[start]
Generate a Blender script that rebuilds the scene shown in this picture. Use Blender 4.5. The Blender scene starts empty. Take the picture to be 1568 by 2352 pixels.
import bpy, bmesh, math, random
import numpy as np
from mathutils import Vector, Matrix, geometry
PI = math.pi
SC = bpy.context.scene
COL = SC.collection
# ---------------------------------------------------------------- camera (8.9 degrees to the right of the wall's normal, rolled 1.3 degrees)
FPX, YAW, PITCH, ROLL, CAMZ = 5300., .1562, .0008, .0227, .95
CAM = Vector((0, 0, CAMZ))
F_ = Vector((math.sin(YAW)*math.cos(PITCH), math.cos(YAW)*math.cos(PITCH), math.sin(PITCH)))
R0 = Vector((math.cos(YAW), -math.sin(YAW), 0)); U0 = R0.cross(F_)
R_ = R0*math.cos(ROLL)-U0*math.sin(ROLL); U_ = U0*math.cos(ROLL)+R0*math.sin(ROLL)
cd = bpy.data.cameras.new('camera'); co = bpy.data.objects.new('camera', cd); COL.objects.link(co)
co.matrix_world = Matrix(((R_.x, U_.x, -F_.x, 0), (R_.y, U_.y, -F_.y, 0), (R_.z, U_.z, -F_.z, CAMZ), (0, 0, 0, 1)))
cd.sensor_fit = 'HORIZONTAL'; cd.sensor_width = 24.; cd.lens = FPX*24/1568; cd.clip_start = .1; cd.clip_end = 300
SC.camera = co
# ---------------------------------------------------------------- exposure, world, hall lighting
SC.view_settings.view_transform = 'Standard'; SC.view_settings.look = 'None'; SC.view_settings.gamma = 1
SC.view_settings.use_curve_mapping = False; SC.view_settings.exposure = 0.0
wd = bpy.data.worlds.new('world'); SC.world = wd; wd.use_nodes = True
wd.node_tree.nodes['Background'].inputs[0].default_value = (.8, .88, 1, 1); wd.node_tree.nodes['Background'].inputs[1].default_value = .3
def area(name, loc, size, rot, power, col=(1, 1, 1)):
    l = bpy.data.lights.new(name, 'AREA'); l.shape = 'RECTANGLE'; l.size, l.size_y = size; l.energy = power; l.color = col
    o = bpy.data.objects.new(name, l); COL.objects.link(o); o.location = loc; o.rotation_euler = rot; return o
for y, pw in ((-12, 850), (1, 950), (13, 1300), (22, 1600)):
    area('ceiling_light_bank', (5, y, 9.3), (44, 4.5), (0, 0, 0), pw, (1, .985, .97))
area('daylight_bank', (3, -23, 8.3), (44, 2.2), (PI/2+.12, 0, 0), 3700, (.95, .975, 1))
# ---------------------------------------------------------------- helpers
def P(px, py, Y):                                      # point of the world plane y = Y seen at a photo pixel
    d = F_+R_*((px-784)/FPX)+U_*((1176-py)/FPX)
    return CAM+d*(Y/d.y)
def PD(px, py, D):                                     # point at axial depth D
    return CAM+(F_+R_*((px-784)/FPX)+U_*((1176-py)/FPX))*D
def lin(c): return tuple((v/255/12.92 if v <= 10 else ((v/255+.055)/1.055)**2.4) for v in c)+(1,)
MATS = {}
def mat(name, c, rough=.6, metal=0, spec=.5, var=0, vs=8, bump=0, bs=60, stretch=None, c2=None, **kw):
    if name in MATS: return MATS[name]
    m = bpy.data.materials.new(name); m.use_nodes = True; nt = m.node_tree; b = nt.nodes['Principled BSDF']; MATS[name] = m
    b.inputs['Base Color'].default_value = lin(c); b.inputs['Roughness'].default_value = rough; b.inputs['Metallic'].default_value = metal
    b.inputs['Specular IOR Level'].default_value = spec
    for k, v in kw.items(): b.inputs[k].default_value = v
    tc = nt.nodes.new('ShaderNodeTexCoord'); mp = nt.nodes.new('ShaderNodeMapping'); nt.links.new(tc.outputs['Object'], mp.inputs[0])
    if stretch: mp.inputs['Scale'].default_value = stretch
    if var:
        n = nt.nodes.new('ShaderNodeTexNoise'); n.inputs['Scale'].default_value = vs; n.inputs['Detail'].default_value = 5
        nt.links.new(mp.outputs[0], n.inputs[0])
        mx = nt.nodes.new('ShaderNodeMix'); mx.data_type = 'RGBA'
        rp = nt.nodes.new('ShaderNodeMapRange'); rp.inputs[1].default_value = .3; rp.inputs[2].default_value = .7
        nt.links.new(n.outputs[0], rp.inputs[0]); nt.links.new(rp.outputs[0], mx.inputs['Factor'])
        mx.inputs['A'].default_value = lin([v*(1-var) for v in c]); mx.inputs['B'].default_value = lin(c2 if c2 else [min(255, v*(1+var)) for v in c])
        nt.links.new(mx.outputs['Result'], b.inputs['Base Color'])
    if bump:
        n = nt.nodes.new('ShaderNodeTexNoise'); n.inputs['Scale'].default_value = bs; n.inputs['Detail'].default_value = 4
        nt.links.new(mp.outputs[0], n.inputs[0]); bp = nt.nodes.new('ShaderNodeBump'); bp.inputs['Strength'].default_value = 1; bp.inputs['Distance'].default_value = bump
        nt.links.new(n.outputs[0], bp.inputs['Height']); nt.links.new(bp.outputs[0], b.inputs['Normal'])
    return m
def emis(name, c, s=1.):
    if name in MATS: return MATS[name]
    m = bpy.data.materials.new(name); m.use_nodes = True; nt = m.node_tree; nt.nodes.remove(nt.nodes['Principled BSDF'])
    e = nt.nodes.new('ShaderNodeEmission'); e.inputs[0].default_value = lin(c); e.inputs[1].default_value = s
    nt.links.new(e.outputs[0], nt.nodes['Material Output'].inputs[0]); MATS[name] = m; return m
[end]
SHORT PROBLEM —
Give the complete listing a second time, exactly as it reads.

PROBLEM SOLUTION —
Generate a Blender script that rebuilds the scene shown in this picture. Use Blender 4.5. The Blender scene starts empty. Take the picture to be 1568 by 2352 pixels.
import bpy, bmesh, math, random
import numpy as np
from mathutils import Vector, Matrix, geometry
PI = math.pi
SC = bpy.context.scene
COL = SC.collection
# ---------------------------------------------------------------- camera (8.9 degrees to the right of the wall's normal, rolled 1.3 degrees)
FPX, YAW, PITCH, ROLL, CAMZ = 5300., .1562, .0008, .0227, .95
CAM = Vector((0, 0, CAMZ))
F_ = Vector((math.sin(YAW)*math.cos(PITCH), math.cos(YAW)*math.cos(PITCH), math.sin(PITCH)))
R0 = Vector((math.cos(YAW), -math.sin(YAW), 0)); U0 = R0.cross(F_)
R_ = R0*math.cos(ROLL)-U0*math.sin(ROLL); U_ = U0*math.cos(ROLL)+R0*math.sin(ROLL)
cd = bpy.data.cameras.new('camera'); co = bpy.data.objects.new('camera', cd); COL.objects.link(co)
co.matrix_world = Matrix(((R_.x, U_.x, -F_.x, 0), (R_.y, U_.y, -F_.y, 0), (R_.z, U_.z, -F_.z, CAMZ), (0, 0, 0, 1)))
cd.sensor_fit = 'HORIZONTAL'; cd.sensor_width = 24.; cd.lens = FPX*24/1568; cd.clip_start = .1; cd.clip_end = 300
SC.camera = co
# ---------------------------------------------------------------- exposure, world, hall lighting
SC.view_settings.view_transform = 'Standard'; SC.view_settings.look = 'None'; SC.view_settings.gamma = 1
SC.view_settings.use_curve_mapping = False; SC.view_settings.exposure = 0.0
wd = bpy.data.worlds.new('world'); SC.world = wd; wd.use_nodes = True
wd.node_tree.nodes['Background'].inputs[0].default_value = (.8, .88, 1, 1); wd.node_tree.nodes['Background'].inputs[1].default_value = .3
def area(name, loc, size, rot, power, col=(1, 1, 1)):
    l = bpy.data.lights.new(name, 'AREA'); l.shape = 'RECTANGLE'; l.size, l.size_y = size; l.energy = power; l.color = col
    o = bpy.data.objects.new(name, l); COL.objects.link(o); o.location = loc; o.rotation_euler = rot; return o
for y, pw in ((-12, 850), (1, 950), (13, 1300), (22, 1600)):
    area('ceiling_light_bank', (5, y, 9.3), (44, 4.5), (0, 0, 0), pw, (1, .985, .97))
area('daylight_bank', (3, -23, 8.3), (44, 2.2), (PI/2+.12, 0, 0), 3700, (.95, .975, 1))
# ---------------------------------------------------------------- helpers
def P(px, py, Y):                                      # point of the world plane y = Y seen at a photo pixel
    d = F_+R_*((px-784)/FPX)+U_*((1176-py)/FPX)
    return CAM+d*(Y/d.y)
def PD(px, py, D):                                     # point at axial depth D
    return CAM+(F_+R_*((px-784)/FPX)+U_*((1176-py)/FPX))*D
def lin(c): return tuple((v/255/12.92 if v <= 10 else ((v/255+.055)/1.055)**2.4) for v in c)+(1,)
MATS = {}
def mat(name, c, rough=.6, metal=0, spec=.5, var=0, vs=8, bump=0, bs=60, stretch=None, c2=None, **kw):
    if name in MATS: return MATS[name]
    m = bpy.data.materials.new(name); m.use_nodes = True; nt = m.node_tree; b = nt.nodes['Principled BSDF']; MATS[name] = m
    b.inputs['Base Color'].default_value = lin(c); b.inputs['Roughness'].default_value = rough; b.inputs['Metallic'].default_value = metal
    b.inputs['Specular IOR Level'].default_value = spec
    for k, v in kw.items(): b.inputs[k].default_value = v
    tc = nt.nodes.new('ShaderNodeTexCoord'); mp = nt.nodes.new('ShaderNodeMapping'); nt.links.new(tc.outputs['Object'], mp.inputs[0])
    if stretch: mp.inputs['Scale'].default_value = stretch
    if var:
        n = nt.nodes.new('ShaderNodeTexNoise'); n.inputs['Scale'].default_value = vs; n.inputs['Detail'].default_value = 5
        nt.links.new(mp.outputs[0], n.inputs[0])
        mx = nt.nodes.new('ShaderNodeMix'); mx.data_type = 'RGBA'
        rp = nt.nodes.new('ShaderNodeMapRange'); rp.inputs[1].default_value = .3; rp.inputs[2].default_value = .7
        nt.links.new(n.outputs[0], rp.inputs[0]); nt.links.new(rp.outputs[0], mx.inputs['Factor'])
        mx.inputs['A'].default_value = lin([v*(1-var) for v in c]); mx.inputs['B'].default_value = lin(c2 if c2 else [min(255, v*(1+var)) for v in c])
        nt.links.new(mx.outputs['Result'], b.inputs['Base Color'])
    if bump:
        n = nt.nodes.new('ShaderNodeTexNoise'); n.inputs['Scale'].default_value = bs; n.inputs['Detail'].default_value = 4
        nt.links.new(mp.outputs[0], n.inputs[0]); bp = nt.nodes.new('ShaderNodeBump'); bp.inputs['Strength'].default_value = 1; bp.inputs['Distance'].default_value = bump
        nt.links.new(n.outputs[0], bp.inputs['Height']); nt.links.new(bp.outputs[0], b.inputs['Normal'])
    return m
def emis(name, c, s=1.):
    if name in MATS: return MATS[name]
    m = bpy.data.materials.new(name); m.use_nodes = True; nt = m.node_tree; nt.nodes.remove(nt.nodes['Principled BSDF'])
    e = nt.nodes.new('ShaderNodeEmission'); e.inputs[0].default_value = lin(c); e.inputs[1].default_value = s
    nt.links.new(e.outputs[0], nt.nodes['Material Output'].inputs[0]); MATS[name] = m; return m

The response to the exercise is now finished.